Given instruction » Copy all of the material below exactly.

Material »

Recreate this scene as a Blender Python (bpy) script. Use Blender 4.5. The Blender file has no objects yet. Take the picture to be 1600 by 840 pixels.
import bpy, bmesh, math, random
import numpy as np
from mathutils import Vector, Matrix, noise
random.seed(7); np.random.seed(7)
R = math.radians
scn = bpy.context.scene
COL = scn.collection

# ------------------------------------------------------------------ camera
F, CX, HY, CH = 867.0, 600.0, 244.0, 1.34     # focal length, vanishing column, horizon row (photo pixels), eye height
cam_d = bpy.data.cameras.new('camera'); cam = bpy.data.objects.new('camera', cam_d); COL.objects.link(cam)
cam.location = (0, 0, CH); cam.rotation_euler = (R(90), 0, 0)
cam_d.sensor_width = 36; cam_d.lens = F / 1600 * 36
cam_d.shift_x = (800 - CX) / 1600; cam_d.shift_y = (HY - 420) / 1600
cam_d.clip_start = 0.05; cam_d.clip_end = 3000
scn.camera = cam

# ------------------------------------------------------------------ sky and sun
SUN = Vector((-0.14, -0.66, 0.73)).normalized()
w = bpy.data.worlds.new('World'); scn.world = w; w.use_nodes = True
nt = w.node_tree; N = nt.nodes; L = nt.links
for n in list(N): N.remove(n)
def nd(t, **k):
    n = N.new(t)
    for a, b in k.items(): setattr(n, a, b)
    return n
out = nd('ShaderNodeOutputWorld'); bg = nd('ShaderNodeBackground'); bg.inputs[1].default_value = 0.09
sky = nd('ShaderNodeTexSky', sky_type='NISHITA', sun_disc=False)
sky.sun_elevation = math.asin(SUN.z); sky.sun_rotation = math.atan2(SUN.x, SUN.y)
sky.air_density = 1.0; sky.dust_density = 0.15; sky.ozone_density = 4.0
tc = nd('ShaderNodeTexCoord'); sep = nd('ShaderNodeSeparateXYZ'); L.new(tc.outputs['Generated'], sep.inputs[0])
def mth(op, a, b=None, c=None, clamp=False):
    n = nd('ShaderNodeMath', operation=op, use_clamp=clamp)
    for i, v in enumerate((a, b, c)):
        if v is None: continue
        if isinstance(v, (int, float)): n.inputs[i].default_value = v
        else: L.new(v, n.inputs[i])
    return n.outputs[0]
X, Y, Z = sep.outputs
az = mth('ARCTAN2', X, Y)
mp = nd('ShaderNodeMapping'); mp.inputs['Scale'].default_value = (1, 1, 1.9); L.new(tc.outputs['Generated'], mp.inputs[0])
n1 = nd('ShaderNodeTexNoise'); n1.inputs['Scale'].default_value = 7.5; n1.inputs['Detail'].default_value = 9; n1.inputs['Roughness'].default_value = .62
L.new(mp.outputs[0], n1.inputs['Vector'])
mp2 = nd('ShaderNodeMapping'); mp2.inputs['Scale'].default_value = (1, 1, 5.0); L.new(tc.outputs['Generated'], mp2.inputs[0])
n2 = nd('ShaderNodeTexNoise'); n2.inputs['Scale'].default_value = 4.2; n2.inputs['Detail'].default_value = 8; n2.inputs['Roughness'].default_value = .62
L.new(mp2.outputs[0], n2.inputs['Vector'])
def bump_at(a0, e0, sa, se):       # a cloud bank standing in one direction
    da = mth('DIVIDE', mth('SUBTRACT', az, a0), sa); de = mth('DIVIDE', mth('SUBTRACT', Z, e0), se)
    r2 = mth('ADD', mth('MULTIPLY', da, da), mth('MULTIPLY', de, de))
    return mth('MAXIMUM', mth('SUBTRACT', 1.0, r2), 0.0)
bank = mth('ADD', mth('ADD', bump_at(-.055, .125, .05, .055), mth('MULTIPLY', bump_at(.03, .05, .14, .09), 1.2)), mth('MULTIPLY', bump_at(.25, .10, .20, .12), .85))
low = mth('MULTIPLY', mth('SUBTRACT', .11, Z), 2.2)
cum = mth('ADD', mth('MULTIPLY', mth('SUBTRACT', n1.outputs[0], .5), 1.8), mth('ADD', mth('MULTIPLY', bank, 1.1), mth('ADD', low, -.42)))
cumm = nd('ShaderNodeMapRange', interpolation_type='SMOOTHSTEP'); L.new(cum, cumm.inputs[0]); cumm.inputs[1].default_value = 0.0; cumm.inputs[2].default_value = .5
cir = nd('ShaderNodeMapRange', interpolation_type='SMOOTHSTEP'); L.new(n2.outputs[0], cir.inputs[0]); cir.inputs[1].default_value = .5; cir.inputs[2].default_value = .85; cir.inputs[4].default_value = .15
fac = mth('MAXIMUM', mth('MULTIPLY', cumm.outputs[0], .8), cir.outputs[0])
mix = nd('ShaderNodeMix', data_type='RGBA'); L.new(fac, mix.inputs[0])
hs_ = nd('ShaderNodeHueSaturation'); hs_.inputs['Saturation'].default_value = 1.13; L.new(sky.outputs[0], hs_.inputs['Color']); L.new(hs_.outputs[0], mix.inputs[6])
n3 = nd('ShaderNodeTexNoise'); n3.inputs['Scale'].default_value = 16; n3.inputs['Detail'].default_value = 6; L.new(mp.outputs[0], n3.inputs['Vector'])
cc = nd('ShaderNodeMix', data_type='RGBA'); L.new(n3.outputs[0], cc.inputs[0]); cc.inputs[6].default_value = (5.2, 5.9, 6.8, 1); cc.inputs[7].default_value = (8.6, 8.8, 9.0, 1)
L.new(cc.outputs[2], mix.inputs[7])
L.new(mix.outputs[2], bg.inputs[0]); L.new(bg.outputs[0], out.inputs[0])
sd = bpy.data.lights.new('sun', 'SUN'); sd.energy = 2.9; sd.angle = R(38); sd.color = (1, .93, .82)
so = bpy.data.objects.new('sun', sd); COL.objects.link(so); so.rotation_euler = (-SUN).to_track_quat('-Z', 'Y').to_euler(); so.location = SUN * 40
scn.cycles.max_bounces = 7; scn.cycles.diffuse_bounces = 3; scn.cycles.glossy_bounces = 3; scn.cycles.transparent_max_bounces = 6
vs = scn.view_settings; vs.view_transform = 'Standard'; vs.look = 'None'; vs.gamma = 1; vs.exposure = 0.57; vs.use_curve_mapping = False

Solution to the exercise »
Recreate this scene as a Blender Python (bpy) script. Use Blender 4.5. The Blender file has no objects yet. Take the picture to be 1600 by 840 pixels.
import bpy, bmesh, math, random
import numpy as np
from mathutils import Vector, Matrix, noise
random.seed(7); np.random.seed(7)
R = math.radians
scn = bpy.context.scene
COL = scn.collection

# ------------------------------------------------------------------ camera
F, CX, HY, CH = 867.0, 600.0, 244.0, 1.34     # focal length, vanishing column, horizon row (photo pixels), eye height
cam_d = bpy.data.cameras.new('camera'); cam = bpy.data.objects.new('camera', cam_d); COL.objects.link(cam)
cam.location = (0, 0, CH); cam.rotation_euler = (R(90), 0, 0)
cam_d.sensor_width = 36; cam_d.lens = F / 1600 * 36
cam_d.shift_x = (800 - CX) / 1600; cam_d.shift_y = (HY - 420) / 1600
cam_d.clip_start = 0.05; cam_d.clip_end = 3000
scn.camera = cam

# ------------------------------------------------------------------ sky and sun
SUN = Vector((-0.14, -0.66, 0.73)).normalized()
w = bpy.data.worlds.new('World'); scn.world = w; w.use_nodes = True
nt = w.node_tree; N = nt.nodes; L = nt.links
for n in list(N): N.remove(n)
def nd(t, **k):
    n = N.new(t)
    for a, b in k.items(): setattr(n, a, b)
    return n
out = nd('ShaderNodeOutputWorld'); bg = nd('ShaderNodeBackground'); bg.inputs[1].default_value = 0.09
sky = nd('ShaderNodeTexSky', sky_type='NISHITA', sun_disc=False)
sky.sun_elevation = math.asin(SUN.z); sky.sun_rotation = math.atan2(SUN.x, SUN.y)
sky.air_density = 1.0; sky.dust_density = 0.15; sky.ozone_density = 4.0
tc = nd('ShaderNodeTexCoord'); sep = nd('ShaderNodeSeparateXYZ'); L.new(tc.outputs['Generated'], sep.inputs[0])
def mth(op, a, b=None, c=None, clamp=False):
    n = nd('ShaderNodeMath', operation=op, use_clamp=clamp)
    for i, v in enumerate((a, b, c)):
        if v is None: continue
        if isinstance(v, (int, float)): n.inputs[i].default_value = v
        else: L.new(v, n.inputs[i])
    return n.outputs[0]
X, Y, Z = sep.outputs
az = mth('ARCTAN2', X, Y)
mp = nd('ShaderNodeMapping'); mp.inputs['Scale'].default_value = (1, 1, 1.9); L.new(tc.outputs['Generated'], mp.inputs[0])
n1 = nd('ShaderNodeTexNoise'); n1.inputs['Scale'].default_value = 7.5; n1.inputs['Detail'].default_value = 9; n1.inputs['Roughness'].default_value = .62
L.new(mp.outputs[0], n1.inputs['Vector'])
mp2 = nd('ShaderNodeMapping'); mp2.inputs['Scale'].default_value = (1, 1, 5.0); L.new(tc.outputs['Generated'], mp2.inputs[0])
n2 = nd('ShaderNodeTexNoise'); n2.inputs['Scale'].default_value = 4.2; n2.inputs['Detail'].default_value = 8; n2.inputs['Roughness'].default_value = .62
L.new(mp2.outputs[0], n2.inputs['Vector'])
def bump_at(a0, e0, sa, se):       # a cloud bank standing in one direction
    da = mth('DIVIDE', mth('SUBTRACT', az, a0), sa); de = mth('DIVIDE', mth('SUBTRACT', Z, e0), se)
    r2 = mth('ADD', mth('MULTIPLY', da, da), mth('MULTIPLY', de, de))
    return mth('MAXIMUM', mth('SUBTRACT', 1.0, r2), 0.0)
bank = mth('ADD', mth('ADD', bump_at(-.055, .125, .05, .055), mth('MULTIPLY', bump_at(.03, .05, .14, .09), 1.2)), mth('MULTIPLY', bump_at(.25, .10, .20, .12), .85))
low = mth('MULTIPLY', mth('SUBTRACT', .11, Z), 2.2)
cum = mth('ADD', mth('MULTIPLY', mth('SUBTRACT', n1.outputs[0], .5), 1.8), mth('ADD', mth('MULTIPLY', bank, 1.1), mth('ADD', low, -.42)))
cumm = nd('ShaderNodeMapRange', interpolation_type='SMOOTHSTEP'); L.new(cum, cumm.inputs[0]); cumm.inputs[1].default_value = 0.0; cumm.inputs[2].default_value = .5
cir = nd('ShaderNodeMapRange', interpolation_type='SMOOTHSTEP'); L.new(n2.outputs[0], cir.inputs[0]); cir.inputs[1].default_value = .5; cir.inputs[2].default_value = .85; cir.inputs[4].default_value = .15
fac = mth('MAXIMUM', mth('MULTIPLY', cumm.outputs[0], .8), cir.outputs[0])
mix = nd('ShaderNodeMix', data_type='RGBA'); L.new(fac, mix.inputs[0])
hs_ = nd('ShaderNodeHueSaturation'); hs_.inputs['Saturation'].default_value = 1.13; L.new(sky.outputs[0], hs_.inputs['Color']); L.new(hs_.outputs[0], mix.inputs[6])
n3 = nd('ShaderNodeTexNoise'); n3.inputs['Scale'].default_value = 16; n3.inputs['Detail'].default_value = 6; L.new(mp.outputs[0], n3.inputs['Vector'])
cc = nd('ShaderNodeMix', data_type='RGBA'); L.new(n3.outputs[0], cc.inputs[0]); cc.inputs[6].default_value = (5.2, 5.9, 6.8, 1); cc.inputs[7].default_value = (8.6, 8.8, 9.0, 1)
L.new(cc.outputs[2], mix.inputs[7])
L.new(mix.outputs[2], bg.inputs[0]); L.new(bg.outputs[0], out.inputs[0])
sd = bpy.data.lights.new('sun', 'SUN'); sd.energy = 2.9; sd.angle = R(38); sd.color = (1, .93, .82)
so = bpy.data.objects.new('sun', sd); COL.objects.link(so); so.rotation_euler = (-SUN).to_track_quat('-Z', 'Y').to_euler(); so.location = SUN * 40
scn.cycles.max_bounces = 7; scn.cycles.diffuse_bounces = 3; scn.cycles.glossy_bounces = 3; scn.cycles.transparent_max_bounces = 6
vs = scn.view_settings; vs.view_transform = 'Standard'; vs.look = 'None'; vs.gamma = 1; vs.exposure = 0.57; vs.use_curve_mapping = False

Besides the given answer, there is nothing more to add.